Une
carafe contient un texte de Stendhal à la couleur jaune-marron.
Cette page a une tête, l’ensemble évoque une poupée russe en bois.
Stendhal l’écrivit dans les années 1825-1828 (?). L’autographe
appartient à une jeune fille, fine exégète. Unissant la nature et
la culture, le passé et le présent, le petit texte semble déplorer
l’incapacité d’écrire un roman qui aurait le succès de ceux
que Balzac publiera de 1830 à 1850. Stendhal survenu – sans la
physionomie que nous lui connaissons (il ressemble à son style, non à
lui-même) – réfute ma lecture : il aime mieux écrire
cette page qu’un roman balzacien, il sera toujours temps de produire
La Chartreuse de Parme (10 ans plus tard). Je transvase la
page dans une autre carafe, en verre, où elle apparaît
jaune ananas. Pendant les transvasements, la substance se perd. La
jeune fille à laquelle je déclare qu’aujourd’hui les stendhaliens sont
presque tous des jeunes filles, attirées par cette
algèbre particulière, voudrait vendre le document dans une
brocante.
Hubert Lucot, Allégement, POL, 2009, p. 81-82
Je lis le dernier livre d’Hubert Lucot.
Pour mon plaisir, j’isole le passage ci-dessus, n’en dis pas un mot.

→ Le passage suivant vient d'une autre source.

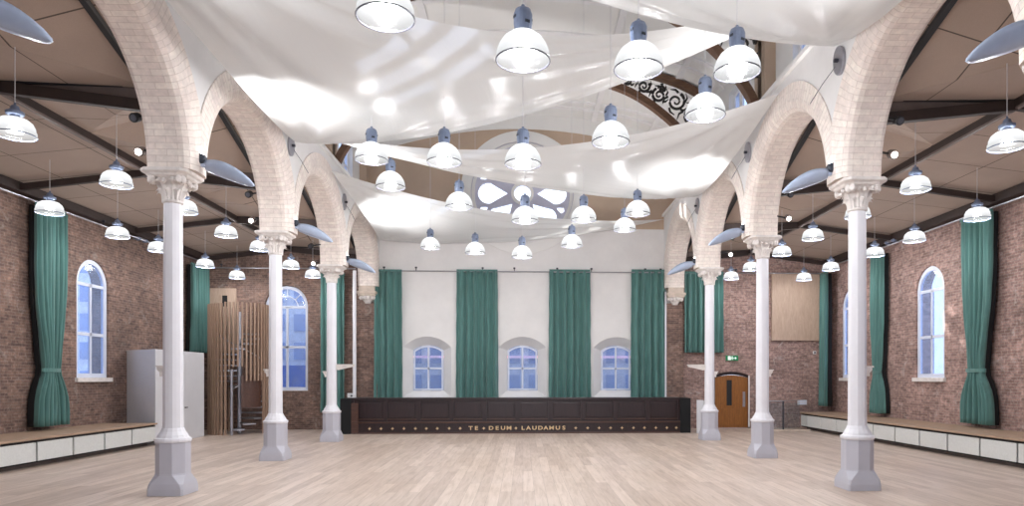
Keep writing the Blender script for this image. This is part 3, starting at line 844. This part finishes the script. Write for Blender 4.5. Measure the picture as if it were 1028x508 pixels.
# ------------------------------------------------------------------ curtains
def curtain(name_label, c, w, zt, zb, along='x', folds=7, pinch=None, amp=.085, lining=0, group=None, grow=1.0, seed=0):
    e = empty('curtain', c, 0 if along == 'x' else PI/2, label=name_label, cat='curtain', group=group)
    rnd = random.Random(seed); ph = [rnd.random()*6 for _ in range(5)]
    def surf(name, mat, off, shift, wmul=1):
        m = MB(); nu, nv = folds*10, 30; V = []
        for j in range(nv+1):
            t = j/nv; z = zt+(zb-zt)*t; row = []
            wd = w*(1+(grow-1)*t)
            am = amp*(.75+.6*t)
            if pinch:
                d = (z-pinch)
                k = 1-.52*math.exp(-(d/(.5 if d < 0 else 1.4))**2)
                wd *= k; am *= (1-.3*math.exp(-(d/.2)**2))
            for i in range(nu+1):
                u = i/nu
                x = (u-.5)*wd*wmul+.012*sin(6*z+u*20)*.5
                y = am*sin(2*PI*folds*u+ph[0]+.5*sin(5*u+ph[1])+.25*sin(z*1.3+ph[3]))+.35*am*sin(2*PI*folds*1.73*u+ph[2])
                row.append(m.bm.verts.new((x+shift, y+off, z)))
            V.append(row)
        for A, B in zip(V, V[1:]):
            for i in range(nu): m.bm.faces.new((A[i], A[i+1], B[i+1], B[i]))
        return m.build(name, mat, e, smooth=True, solid=.01, fix=False)
    surf('drape', 'curtain', 0, 0)
    if lining: surf('lining', 'lining', .14*(1 if along == 'x' else lining), 0 if along == 'x' else -.03, .9)
    m = MB(); m.box(-w/2, w/2, -.03, .03, zt-.02, zt+.06); m.build('header_tape', 'curtain', e)
    if pinch:
        m = MB(); pp = [(w*.30*cos(2*PI*k/20), amp*1.3*sin(2*PI*k/20), pinch) for k in range(21)]
        for p, q_ in zip(pp, pp[1:]): m.bar(p, q_, .015, .1)
        m.build('tie_back', 'curtain', e)
    return e
# on the white back wall
for px0, px1, lb in ((376, 403.5, 'leftmost, beside the left pier'), (458.5, 499.5, 'left of the central window'), (551.5, 592.5, 'right of the central window'), (634, 668, 'rightmost, beside the right pier')):
    a = at(px0, 272, y=26.72); b = at(px1, 272, y=26.72)
    curtain('full-length green curtain on the white back wall, '+lb, ((a.x+b.x)/2, 26.72, 0), b.x-a.x, a.z, .5, folds=max(4, int((b.x-a.x)*4)), group='back wall curtains', grow=1.05, seed=int(px0))
# aisle ends of the back wall
for px0, px1, yt, yb, lb in ((322, 346, 276, 414, 'long green curtain behind the farthest left column'), (687, 726, 274, 354, 'short green curtain high behind the farthest right column')):
    yy = 26.66; a = at(px0, yt, y=yy); b = at(px1, yt, y=yy); zb = at(px0, yb, y=yy).z
    curtain(lb, ((a.x+b.x)/2, yy, 0), b.x-a.x, a.z, zb, folds=max(4, int((b.x-a.x)*5)), seed=int(px0)+1)
# along the side walls
for sgn, y, zt, zb, pin, lb, wd in ((-1, 18.0, 6.3, .78, 2.2, 'tied green curtain on the left brick wall before its window', 1.08), (1, 17.65, 6.3, .78, 2.2, 'tied green curtain nearest on the right brick wall, above the bench', 1.25),
                                (1, 22.75, 6.2, .8, 2.2, 'tied green curtain second along the right wall, beside the first column', .72), (-1, 26.05, 6.15, 2.95, 0, 'green half-length curtain in the far left corner above white cupboard', 1.3),
                                (1, 26.35, 6.1, .9, 0, 'narrow green curtain in the far right corner beside the plywood panel', .55)):
    curtain(lb, (sgn*(11.85 if y > 26.2 else 12.05), y, 0), wd, zt, zb, along='y', folds=7 if wd > .9 else 4, pinch=pin, amp=.075, lining=-sgn*0+(-1 if sgn > 0 else 1), seed=int(y*3), grow=1.0)
# rails
def rail(label, p, q_, drops):
    e = empty('curtain_rail', label=label, cat='curtain rail', group='curtain rails')
    m = MB(); m.tube([p, q_], .022, 8); m.build('rail', 'steel', e)
    for d in drops:
        c = Vector(p).lerp(Vector(q_), d); m = MB(); m.bar(c, c+Vector((0, .05, .14)) if abs(p[1]-q_[1]) < 1 else c+Vector((0, 0, .13)), .03, .03); m.box(c.x-.04, c.x+.04, c.y-.03, c.y+.03, c.z+.1, c.z+.16); m.build('rail_bracket', 'rim', e)
rail('thin steel curtain rail across the white back wall', (-5.6, 26.72, 6.16), (5.6, 26.72, 6.16), (.02, .13, .36, .47, .62, .74, .93, .985))
rail('thin steel rail across the left aisle end wall', (-12.1, 26.66, 6.22), (-6.45, 26.66, 6.22), (.1, .5, .85))
rail('thin steel rail across the right aisle end wall', (6.45, 26.66, 6.16), (12.1, 26.66, 6.16), (.1, .35, .85))
rail('thin steel curtain rail along the left brick wall', (-12.05, WEST+.2, 6.38), (-12.05, 26.5, 6.38), (.3, .5, .66, .8, .92))
rail('thin steel curtain rail along the right brick wall', (12.05, WEST+.2, 6.38), (12.05, 26.5, 6.38), (.3, .5, .66, .8, .92))
# tie-back hooks/pipes below the side curtains are omitted; small twin emergency lights on the rails
for sgn, (px, py), side in ((-1, (142, 240), 'left'), (1, (894, 242), 'right')):
    p = at(px, py, x=sgn*12.1)
    e = empty('twin_floodlight', p, label='small grey twin floodlight on the %s wall rail' % side, cat='floodlight', group='twin floodlights')
    m = MB(); m.box(-.05, .05, -.25, .25, -.03, .03); m.bar((0, 0, 0), (sgn*.25, 0, 0), .04, .04); m.build('body', 'steel', e)
    for s in (-1, 1): m = MB(); m.lathe([(.04, -.06), (.09, -.02), (.09, .03)], 10, c=(0, s*.2, -.02)); m.build('lamp_head', 'housing', e)

# ------------------------------------------------------------------ heating benches along the walls
def bench(sgn, y0, y1, label):
    e = empty('heating_bench', label=label, cat='bench')
    xf = sgn*10.88; xb = sgn*(SX-.005)
    m = MB(); m.box(min(xf-sgn*.05, xb), max(xf-sgn*.05, xb), y0, y1, .62, .67); m.build('bench_top', 'benchtop', e, bevel=.004)
    m = MB(); m.box(min(xf+sgn*.04, xb), max(xf+sgn*.04, xb), y0+.02, y1-.02, .10, .62); m.build('carcass', 'black', e)
    m = MB(); m.box(min(xf+sgn*.22, xb), max(xf+sgn*.22, xb), y0+.05, y1-.05, 0, .10); m.build('plinth', 'track', e)
    ys = []; y = 15.8
    while y > y0: y -= 1.24
    while y < y1-.1:
        a, b = max(y, y0)+.03, min(y+1.24, y1)-.03
        if b-a > .1:
            m = MB(); m.box(min(xf, xf+sgn*.035), max(xf, xf+sgn*.035), a, b, .14, .56)
            p = m.build('grille_panel', 'grille', e, bevel=.004)
        y += 1.24
    return e
bench(-1, 3.4, 20.76, 'long low plywood-topped bench with pale grille panels along left brick wall')
bench(1, 3.4, 26.3, 'long low plywood-topped bench with pale grille panels along right brick wall')

# white cupboard at the end of the left bench
e = empty('cupboard', label='tall white boxed cupboard at the far end of the left bench', cat='cupboard')
m = MB(); m.loft([[(-SX+.01, 21.85, z), (-10.92, 20.8, z), (-10.92, 23.9, z), (-SX+.01, 23.9, z)] for z in (0, 2.86)]); m.build('body', 'board', e, bevel=.006)
m = MB(); m.box(-10.925, -10.895, 22.1, 23.86, .04, 2.8); d = m.build('door', 'board', e, bevel=.004)
m = MB(); m.tube([(-10.88, 22.5, 1.05), (-10.85, 22.5, 1.05), (-10.85, 22.62, 1.05)], .015, 6); m.build('handle', 'black', d)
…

« … le Neuf-Trois encore communiste et de loubards, où
l’architecture sociale fait songer à la banlieue de Prague ou de
Varsovie communistes… » (p. 67)
Mon œil de touriste s’était fait la réflexion strictement
réciproque, ça me revient, en traversant la banlieue de Prague : ça
ressemble à la Seine-Saint-Denis – qu’on n’appelait pas encore
« Neuf-Trois » – où j’habitais et où je travaillais alors.
C’est toujours chez Lucot ce va-et-vient entre la sphère privée,
intime même, et la sphère publique. En lisant les pages qui évoquent
Sarkozy (j’hésite encore sur l’orthographe) je suis moins
dedans, je sais pourquoi. Je me dis que c’est un mauvais sujet, en
sachant bien qu’il n’y a pas de mauvais sujets, sauf aux yeux du roi.